自分は、“仏” と 一体になったであろうか。み仏のように誰からも信頼され、好かれ、尊敬される人になっているだろうか。

そう問われれば、否かっぺだ。

 

死んだら、あの世の入り口で、三つの質問をされるそうだ。

1 あなたは 誰のために 生きてきましたか?

2 あなたは 何のために 生きてきましたか?

3 あなたは 何を残してきましたか?

 

この三つの問いに、正解しないと、あの世とやらには行かれないそうだ。

ゲゲゲのゲ。「誰のために?」「何のために?」と問われれば、

自分のため」にしか生きてこなかった。自分の身勝手な願望、

やりたいこと、したいことのために、家族も友達も 犠牲にしてきた。

そして、家族に社会に 何も残せなかった。財産も記憶も。

このまま死んだら、私という人間が、誰の記憶にも留まらないのでは、

あまりにも空しい。

 

あなたには、あの世行きのパスポートは まだ 発行できません。

今からでも やり直して、出直してきなさい」 と 天の声。

そこで目が覚めた。


門松や冥途の旅の一里塚

2021-01-04 22:05:20 | 虚無僧日記

正月元旦の中日新聞コラム「中日春秋」

一休和尚の狂歌 <餅つかず、しめ飾りせず、松立てず、かかる家にも正月は来つ>」を引き合いにして、「帰省ラッシュもなく、街に賑やかさは無くとも、正月はやってきた」というような内容の記事でした。
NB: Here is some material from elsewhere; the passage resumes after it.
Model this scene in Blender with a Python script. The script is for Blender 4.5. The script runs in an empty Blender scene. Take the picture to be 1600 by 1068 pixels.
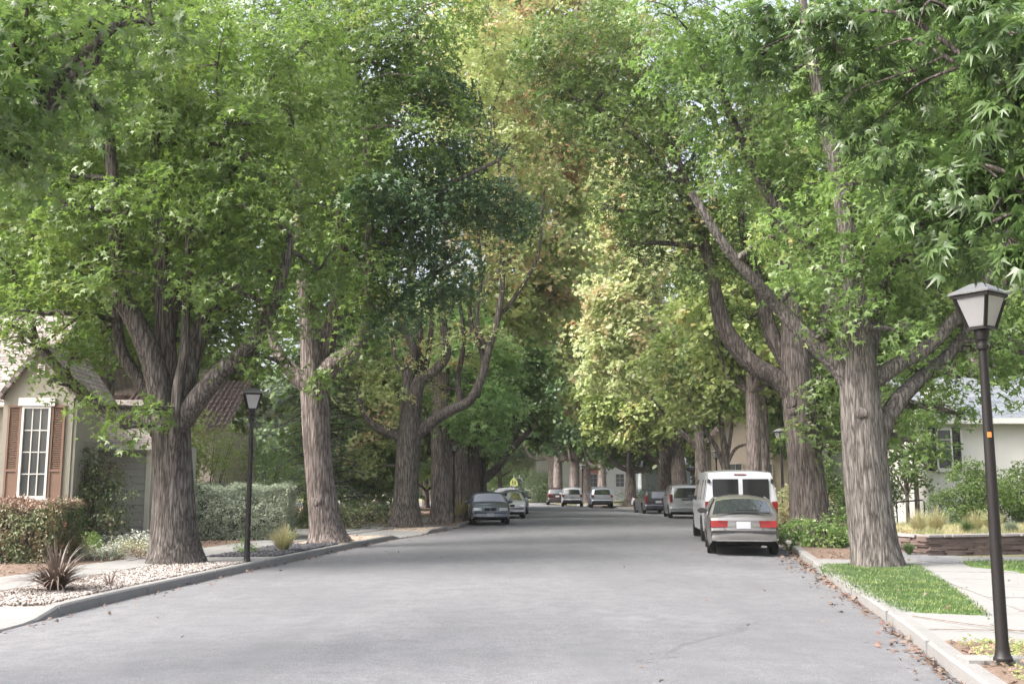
import bpy, bmesh, math, random
import numpy as np
from mathutils import Vector, Matrix
PI = math.pi
S = bpy.context.scene
COL = S.collection

# ------------------------------------------------------------------ camera
FPX, CX, CY = 1600.0, 800.0, 534.0
PITCH = math.atan(228 / FPX)
CAMZ = 1.6
cam = bpy.data.cameras.new('camera'); camo = bpy.data.objects.new('camera', cam); COL.objects.link(camo)
cam.sensor_width = 36; cam.lens = 36 * FPX / 1600; cam.clip_start = .05; cam.clip_end = 2000
camo.location = (0, 0, CAMZ); camo.rotation_euler = (PI / 2 + PITCH, 0, 0)
S.camera = camo

# ------------------------------------------------------------------ light
SUN_EL, SUN_AZ = math.radians(48), math.radians(-113)     # azimuth from +Y, negative = to the left
w = bpy.data.worlds.new('World'); S.world = w; w.use_nodes = True
nt = w.node_tree; bg = nt.nodes['Background']
sky = nt.nodes.new('ShaderNodeTexSky'); sky.sky_type = 'NISHITA'; sky.sun_disc = False
sky.sun_elevation = SUN_EL; sky.sun_rotation = SUN_AZ
sky.air_density = 1.0; sky.dust_density = 8.0; sky.ozone_density = 1.0
hs = nt.nodes.new('ShaderNodeHueSaturation'); hs.inputs['Saturation'].default_value = .5; nt.links.new(sky.outputs[0], hs.inputs['Color'])
nt.links.new(hs.outputs[0], bg.inputs[0]); bg.inputs[1].default_value = .15
sun = bpy.data.lights.new('sun', 'SUN'); suno = bpy.data.objects.new('sun', sun); COL.objects.link(suno)
sun.energy = 1.15; sun.angle = math.radians(28); sun.color = (1, .96, .9)
d = Vector((math.sin(SUN_AZ) * math.cos(SUN_EL), math.cos(SUN_AZ) * math.cos(SUN_EL), math.sin(SUN_EL)))
suno.rotation_euler = d.to_track_quat('Z', 'Y').to_euler(); suno.location = (0, 0, 60)
S.view_settings.view_transform = 'Standard'; S.view_settings.look = 'None'
S.view_settings.exposure = 1.8; S.view_settings.gamma = 1
S.cycles.max_bounces = 7; S.cycles.diffuse_bounces = 4; S.cycles.glossy_bounces = 3
S.cycles.transmission_bounces = 4; S.cycles.transparent_max_bounces = 6
S.cycles.caustics_reflective = False; S.cycles.caustics_refractive = False

# ------------------------------------------------------------------ helpers
def at(px, py, Y):
    """the point of the place at distance Y that lies on a sight line"""
    a = (px - CX) / FPX; b = -(py - CY) / FPX
    dy = math.cos(PITCH) - b * math.sin(PITCH); dz = math.sin(PITCH) + b * math.cos(PITCH)
    return Vector((a * Y / dy, Y, CAMZ + dz * Y / dy))

def tag(o, label=None, cat=None, group=None, kind=None):
    if label: o['label'] = label
    if cat: o['category'] = cat
    if group: o['group'] = group
    if kind: o['kind'] = kind
    return o

def empty(name, loc=(0, 0, 0), rz=0, label=None, cat=None, group=None):
    o = bpy.data.objects.new(name, None); COL.objects.link(o)
    o.location = loc; o.rotation_euler = (0, 0, rz); o.empty_display_size = .2
    return tag(o, label, cat, group)

def link(name, me, mats, parent=None):
    if not isinstance(mats, (list, tuple)): mats = [mats]
    for m in mats: me.materials.append(m)
    o = bpy.data.objects.new(name, me); COL.objects.link(o)
    if parent: o.parent = parent
    return o

def smooth(me, ang=40):
    me.polygons.foreach_set('use_smooth', np.ones(len(me.polygons), bool))
    try: me.set_sharp_from_angle(angle=math.radians(ang))
    except Exception: pass

class MB:
    """collects vertices and faces of one mesh"""
    def __init__(s): s.v = []; s.f = []; s.m = []
    def add(s, vs, fs, m=0):
        n = len(s.v); s.v += [tuple(p) for p in vs]; s.f += [tuple(i + n for i in f) for f in fs]; s.m += [m] * len(fs)
    def box(s, c, d, rz=0, m=0, rx=0, ry=0):
        R = Matrix.Rotation(rz, 3, 'Z') @ Matrix.Rotation(ry, 3, 'Y') @ Matrix.Rotation(rx, 3, 'X')
        vs = [Vector(c) + R @ Vector((x * d[0] / 2, y * d[1] / 2, z * d[2] / 2)) for z in (-1, 1) for y in (-1, 1) for x in (-1, 1)]
        s.add(vs, [(0, 2, 3, 1), (4, 5, 7, 6), (0, 1, 5, 4), (2, 6, 7, 3), (0, 4, 6, 2), (1, 3, 7, 5)], m)
    def prism(s, poly, axis, a, b, m=0):
        """polygon in the two other axes pushed from a to b along axis"""
        def p(u, v, t): return {'x': (t, u, v), 'y': (u, t, v), 'z': (u, v, t)}[axis]
        n = len(poly); vs = [p(u, v, a) for u, v in poly] + [p(u, v, b) for u, v in poly]
        s.add(vs, [tuple(range(n))[::-1], tuple(range(n, 2 * n))] + [(i, (i + 1) % n, n + (i + 1) % n, n + i) for i in range(n)], m)
    def tube(s, pts, rad, seg=8, m=0, cap=True, flare=0, seed=0):
        pts = [Vector(p) for p in pts]; n = len(pts); rings = []
        up = Vector((0, 1, 0)) if abs((pts[-1] - pts[0]).normalized().y) < .9 else Vector((1, 0, 0))
        prev = None; vs = []
        for i, p in enumerate(pts):
            t = (pts[min(i + 1, n - 1)] - pts[max(i - 1, 0)]).normalized()
            x = (up if prev is None else prev); x = (x - t * x.dot(t)).normalized(); y = t.cross(x); prev = x
            for k in range(seg):
                a = 2 * PI * k / seg; r = rad[i]
                if flare:
                    h = (p - pts[0]).length
                    r *= 1 + flare * math.exp(-h / .38) * (1 + .45 * math.sin(3 * a + seed) + .3 * math.sin(5 * a + 2 * seed)) + .035 * math.sin(4 * a + 1.3 * h + seed) + .03 * math.sin(7 * a - .9 * h)
                vs.append(p + x * (r * math.cos(a)) + y * (r * math.sin(a)))
        fs = [(i * seg + k, i * seg + (k + 1) % seg, (i + 1) * seg + (k + 1) % seg, (i + 1) * seg + k) for i in range(n - 1) for k in range(seg)]
        if cap: fs += [tuple(range(seg))[::-1], tuple((n - 1) * seg + k for k in range(seg))]
        s.add(vs, fs, m)
    def lathe(s, prof, seg=16, c=(0, 0, 0), axis='z', m=0):
        vs = []
        for r, h in prof:
            for k in range(seg):
                a = 2 * PI * k / seg; u, v = r * math.cos(a), r * math.sin(a)
                p = (u, v, h) if axis == 'z' else (h, u, v)
                vs.append(Vector(c) + Vector(p))
        n = len(prof)
        fs = [(i * seg + k, i * seg + (k + 1) % seg, (i + 1) * seg + (k + 1) % seg, (i + 1) * seg + k) for i in range(n - 1) for k in range(seg)]
        fs += [tuple(range(seg))[::-1], tuple((n - 1) * seg + k for k in range(seg))]
        s.add(vs, fs, m)
    def mesh(s, name, sm=None):
        me = bpy.data.meshes.new(name); me.from_pydata(s.v, [], s.f)
        me.polygons.foreach_set('material_index', np.array(s.m, dtype=np.int32))
        bm = bmesh.new(); bm.from_mesh(me); bmesh.ops.recalc_face_normals(bm, faces=bm.faces); bm.to_mesh(me); bm.free()
        if sm: smooth(me, sm)
        me.update(); return me
    def build(s, name, mats, parent=None, sm=None):
        return link(name, s.mesh(name, sm), mats, parent)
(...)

コロナ禍で、例年とはすっかり様変わりの正月。全く正月気分もなし。

例年なら元日の早朝からあちこち呼ばれて、大忙しの私でしたが、今年は全部キャンセル。大晦日の晩からずっと布団の中でウダダ ウダダの寝正月でした。

 

一休の噺なら、こちらが有名

一休さん、堺の町で 正月に髑髏(どくろ)を振りかざしながら

門松や冥途の旅の一里塚、めでたくもあり、めでたくもなし。ご用心、ご用心」と。

人々は驚き「けったいな、正月だというのに縁起の悪い」と。

一休「なに、これがめでたくないとは? 髑髏は目が出てるから目出たいじゃ。ハハハ」。
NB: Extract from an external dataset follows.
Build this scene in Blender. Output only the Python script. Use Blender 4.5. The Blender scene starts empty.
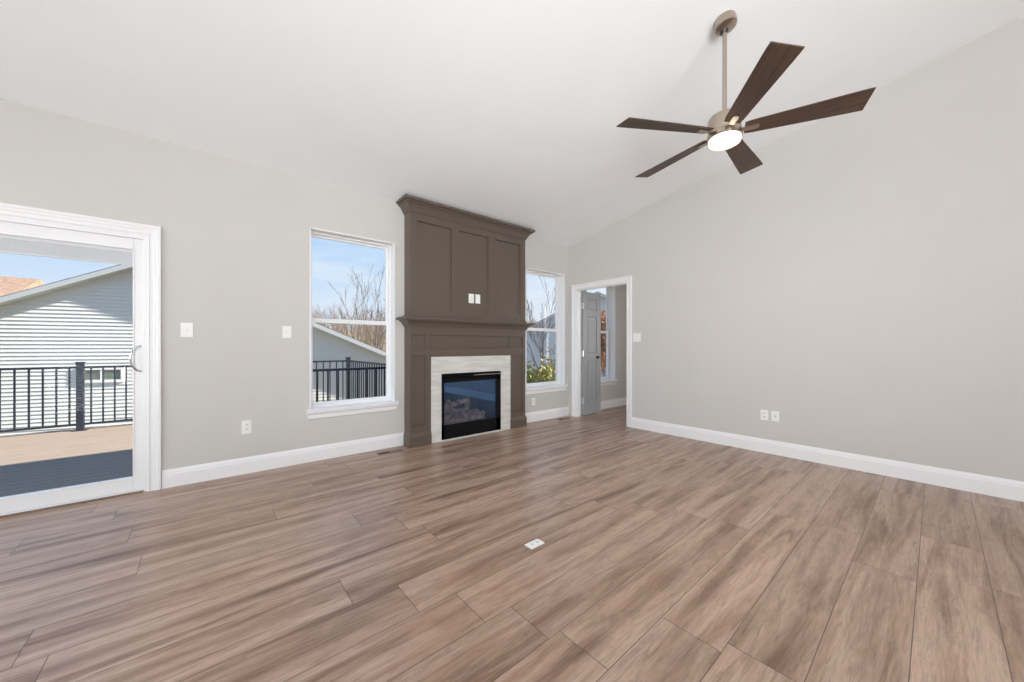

そして続けていう「骨になってしまえば皆同じ。男か女かも、やんごとなき姫君か遊女かもわからぬではないか面(つら)の皮一枚のことで、やれ美人だのブスだのと比べるのはおよしなさい」とも。

一休寺に伝わる「一休が作ったとされる髑髏」

 

この比較をするなというのも「普化の禅」です。虚無僧は比較をしない。

尺八の上手下手を比べない。ボロもいれば派手な衣装の虚無僧もいる。

善人も悪人もいる。いろいろな虚無僧がいて、すべてを容認する。

それが虚無僧の悟り。明も暗も心の内。

「虚無僧の元祖一休」をテーマに尺八と講演を行ってきましたが、もうその機会もなくなりもうした。